Tuesday, 29 April 2014

Not recommended

One of LP's other jobs is helping out at a nearby farm.  It was that time of year when the chicken sheds are stripped out and deep cleaned and I was offered a couple of trailer loads of well rotted poultry poo.  With one large compost bin completely empty it would have been rude to say no . . .

With the benefit of hindsight, I might not accept such an offer again.  Even though the muck I received came from the bottom of the shed and was very 'mature', during the heat of summer it still had a rather more pungent aroma than Management was happy with (I just figured it smelled of the countryside . . . )  It has also weeped and seeped sideways and made quite a mess of the grass.  When we eventually get to use this bin it will be interesting to see whether all the smell and seepage was worth it.

(finally published on 1st April 2015 . . . !)

Monday, 28 April 2014


Gardeners need to have patience and be able to plan for the long-term and nowhere is that more true than with asparagus.  Despite all the work now, I won't be eating anything from this bed for a while.

Obviously, I had help.

Note to self:  Ken Muir Ltd

Asparagus 'Gijnlim' This variety was raised in the Netherlands and is a male dominant F1 hybrid, producing heavy crops of succulent green spears just one year after planting. The advantage of F1 hybrids is that they require fewer plants than seed raised asparagus to get a worthwhile crop. Very good flavour.  RHS Award of Garden Merit.

Asparagus 'Pacific Purple'  Bred in New Zealand, this variety produces heavy yields of purple spears that are sweeter, more tender and even richer in antioxidants than green asparagus. They have a very low fibre content meaning that almost the entire spear is free of the tough fibre normally found on the bottom of green varieties. This means that they are ideal eaten raw and added to fresh salads. They are also delicious when cooked. 

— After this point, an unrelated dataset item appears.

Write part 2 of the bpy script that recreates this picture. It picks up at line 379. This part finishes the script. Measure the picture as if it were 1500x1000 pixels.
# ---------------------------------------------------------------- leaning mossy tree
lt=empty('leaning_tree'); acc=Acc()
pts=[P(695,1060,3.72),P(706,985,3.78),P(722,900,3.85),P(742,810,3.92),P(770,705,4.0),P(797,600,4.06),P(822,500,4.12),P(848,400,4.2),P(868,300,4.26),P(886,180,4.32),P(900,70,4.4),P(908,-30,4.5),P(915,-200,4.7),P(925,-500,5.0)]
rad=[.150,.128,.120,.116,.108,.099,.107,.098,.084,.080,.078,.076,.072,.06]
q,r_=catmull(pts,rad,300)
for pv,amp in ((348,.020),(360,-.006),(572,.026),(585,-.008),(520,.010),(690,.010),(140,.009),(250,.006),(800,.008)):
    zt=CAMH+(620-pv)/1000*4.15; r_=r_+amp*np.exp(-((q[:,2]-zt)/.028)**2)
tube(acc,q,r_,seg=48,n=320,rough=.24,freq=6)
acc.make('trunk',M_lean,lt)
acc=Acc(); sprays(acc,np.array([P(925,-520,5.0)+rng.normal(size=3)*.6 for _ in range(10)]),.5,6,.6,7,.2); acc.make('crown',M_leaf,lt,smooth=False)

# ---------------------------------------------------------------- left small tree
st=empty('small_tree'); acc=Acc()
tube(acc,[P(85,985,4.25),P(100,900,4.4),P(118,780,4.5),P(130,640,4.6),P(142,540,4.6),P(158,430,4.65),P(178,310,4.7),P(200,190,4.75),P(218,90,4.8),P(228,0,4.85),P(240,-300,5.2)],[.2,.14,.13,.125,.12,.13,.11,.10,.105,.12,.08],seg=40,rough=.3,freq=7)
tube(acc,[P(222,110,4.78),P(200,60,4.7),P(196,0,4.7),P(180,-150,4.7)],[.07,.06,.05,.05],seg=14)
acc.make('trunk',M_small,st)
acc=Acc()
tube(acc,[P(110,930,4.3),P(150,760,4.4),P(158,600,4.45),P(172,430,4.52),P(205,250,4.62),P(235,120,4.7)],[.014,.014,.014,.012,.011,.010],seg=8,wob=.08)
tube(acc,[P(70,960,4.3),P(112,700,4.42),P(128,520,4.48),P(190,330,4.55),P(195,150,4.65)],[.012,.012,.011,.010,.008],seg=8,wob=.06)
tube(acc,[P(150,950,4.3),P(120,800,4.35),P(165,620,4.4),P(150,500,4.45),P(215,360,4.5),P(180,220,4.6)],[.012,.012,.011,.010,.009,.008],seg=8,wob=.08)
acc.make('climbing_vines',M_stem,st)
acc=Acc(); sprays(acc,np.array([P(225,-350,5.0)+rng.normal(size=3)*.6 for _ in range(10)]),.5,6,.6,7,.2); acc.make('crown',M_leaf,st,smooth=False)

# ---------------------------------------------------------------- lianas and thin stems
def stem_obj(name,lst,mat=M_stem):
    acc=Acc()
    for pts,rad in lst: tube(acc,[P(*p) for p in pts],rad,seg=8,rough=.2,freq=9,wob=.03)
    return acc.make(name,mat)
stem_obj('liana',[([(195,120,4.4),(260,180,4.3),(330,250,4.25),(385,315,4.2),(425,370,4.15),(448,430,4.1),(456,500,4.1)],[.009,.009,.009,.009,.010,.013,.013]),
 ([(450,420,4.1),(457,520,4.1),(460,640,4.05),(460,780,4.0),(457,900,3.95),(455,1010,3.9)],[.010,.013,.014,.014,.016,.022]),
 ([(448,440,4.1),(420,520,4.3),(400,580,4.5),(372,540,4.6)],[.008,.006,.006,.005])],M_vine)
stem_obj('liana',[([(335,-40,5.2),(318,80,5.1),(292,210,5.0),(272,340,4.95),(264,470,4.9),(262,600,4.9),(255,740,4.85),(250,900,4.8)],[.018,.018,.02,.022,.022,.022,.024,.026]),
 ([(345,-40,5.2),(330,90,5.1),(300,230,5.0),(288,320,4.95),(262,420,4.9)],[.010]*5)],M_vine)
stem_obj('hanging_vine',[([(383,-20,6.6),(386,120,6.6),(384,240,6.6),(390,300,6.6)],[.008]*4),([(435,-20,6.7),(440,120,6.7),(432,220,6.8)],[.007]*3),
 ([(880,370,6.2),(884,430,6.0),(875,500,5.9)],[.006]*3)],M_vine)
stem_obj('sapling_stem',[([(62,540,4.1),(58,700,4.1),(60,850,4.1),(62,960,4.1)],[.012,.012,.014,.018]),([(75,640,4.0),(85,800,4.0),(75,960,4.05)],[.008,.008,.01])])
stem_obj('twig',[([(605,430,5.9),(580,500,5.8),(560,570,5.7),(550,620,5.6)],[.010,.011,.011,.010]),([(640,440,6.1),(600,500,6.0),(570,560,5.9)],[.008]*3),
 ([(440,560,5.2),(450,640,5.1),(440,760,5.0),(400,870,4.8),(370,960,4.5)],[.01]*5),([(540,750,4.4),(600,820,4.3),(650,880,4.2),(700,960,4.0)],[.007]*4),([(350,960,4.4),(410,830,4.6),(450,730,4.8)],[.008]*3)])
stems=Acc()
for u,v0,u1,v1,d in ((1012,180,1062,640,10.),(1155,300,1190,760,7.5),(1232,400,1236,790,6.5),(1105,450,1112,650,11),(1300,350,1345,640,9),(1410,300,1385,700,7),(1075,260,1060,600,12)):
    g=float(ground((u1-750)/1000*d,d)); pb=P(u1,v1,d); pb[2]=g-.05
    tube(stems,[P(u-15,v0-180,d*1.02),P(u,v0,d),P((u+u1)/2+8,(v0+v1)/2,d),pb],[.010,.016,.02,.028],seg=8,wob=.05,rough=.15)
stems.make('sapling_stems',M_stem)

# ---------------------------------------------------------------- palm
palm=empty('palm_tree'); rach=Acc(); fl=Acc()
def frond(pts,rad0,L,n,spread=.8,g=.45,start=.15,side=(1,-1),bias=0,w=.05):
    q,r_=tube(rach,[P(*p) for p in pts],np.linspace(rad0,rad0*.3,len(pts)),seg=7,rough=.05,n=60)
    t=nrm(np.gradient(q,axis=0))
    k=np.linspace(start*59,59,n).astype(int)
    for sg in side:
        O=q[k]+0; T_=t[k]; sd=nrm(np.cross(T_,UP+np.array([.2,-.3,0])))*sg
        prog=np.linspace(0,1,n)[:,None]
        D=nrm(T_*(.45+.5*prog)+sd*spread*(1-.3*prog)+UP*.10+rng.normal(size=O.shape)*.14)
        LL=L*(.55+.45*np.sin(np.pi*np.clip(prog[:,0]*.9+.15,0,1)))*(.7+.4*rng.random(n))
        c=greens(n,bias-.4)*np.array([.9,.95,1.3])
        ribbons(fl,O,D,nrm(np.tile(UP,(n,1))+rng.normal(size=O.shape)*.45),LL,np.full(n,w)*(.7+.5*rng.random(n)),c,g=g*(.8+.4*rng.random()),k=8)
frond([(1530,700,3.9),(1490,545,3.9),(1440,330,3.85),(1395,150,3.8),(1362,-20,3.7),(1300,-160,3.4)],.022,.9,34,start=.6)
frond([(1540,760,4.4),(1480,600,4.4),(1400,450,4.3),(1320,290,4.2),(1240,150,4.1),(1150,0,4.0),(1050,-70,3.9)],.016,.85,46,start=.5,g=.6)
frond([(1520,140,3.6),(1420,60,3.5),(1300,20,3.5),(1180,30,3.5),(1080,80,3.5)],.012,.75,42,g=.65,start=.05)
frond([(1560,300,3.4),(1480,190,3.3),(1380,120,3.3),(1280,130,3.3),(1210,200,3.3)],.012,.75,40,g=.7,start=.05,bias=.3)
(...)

(finally published on 1st April 2015 . . . !) 

Saturday, 26 April 2014

Bag End through the year: Coppice

April 2014: The Coppice is definitely a Spring garden, so much in bloom it's hard to choose what to select.  In celebration of a new macro lens, many close-ups this month:}   The hellebores have been outstanding this year and many have set seed.  Dicentra have grown nearly two feet tall in a couple of weeks.  Ferns planted barely a month ago are putting on lots of new growth.

March 2014: February was wet and miserable and not a lot was going on. March is full of blooms and buds and the promise of a new season. The hellebores have been fabulous but the Snowdrops and Winter Aconite were not so good, perhaps they missed a proper cold spell? The comfrey is in bloom early which seems to please the few bumblebees that are around, and the primroses and cowslips are flowering their hearts out :}

Erythronium dens-canis 'Pagoda' (Dog's tooth violet)

Assorted (unnamed) Helleborus hybrids

Helleborus argutifolius


Euphorbia Redwing Charm

Symphytum (Comfrey) probably ibericum


January 2014:  I adore this part of the garden, especially early in the year.  Although the snowdrops and winter aconites have not yet put in an appearance we have long catkins on the hazel, a few battered primroses and the hellebores look like they are getting ready for a lovely display.

Friday, 25 April 2014

Unexpected progress

LP won't be available next week, so he came in yesterday afternoon and all of today.  We finished assembling the fruit cage so all I've now got to do is put the netting round, then I can plant the new strawberries which have grown strongly since their arrival a month ago.  It would be nice to think that's a job which will go fairly smoothly but I'm not deluding myself - access at both sides is difficult to nearly impossible and it's not going to be easy.

LP spent the rest of Thursday and much of Friday on carpentry duty and the result is some outstandingly tidy edges on the lawns.  In a triumph of recycling (and not having to buy more materials), we've taken down more of the original paddock fence which is no longer needed to reuse the timber.

He would have finished too, except Management and I decided he'd have more fun helping us 'play' with the pole pruner and chainsaw and shred all the cotoneaster rubbish that was destined for the chop.

There is now significantly more light in the vegetable patch and and even bigger pile of wood destined for the log store.  The juniper got a bit more 'attention' and the view to the Top Pond has suddenly opened up.

Monday, 21 April 2014

What could be better than a Red Squirrel in the garden on Easter Monday?

THREE red squirrels ....... what a brilliant start to the day :}  Who needs chocolate bunnies and fluffy chicks?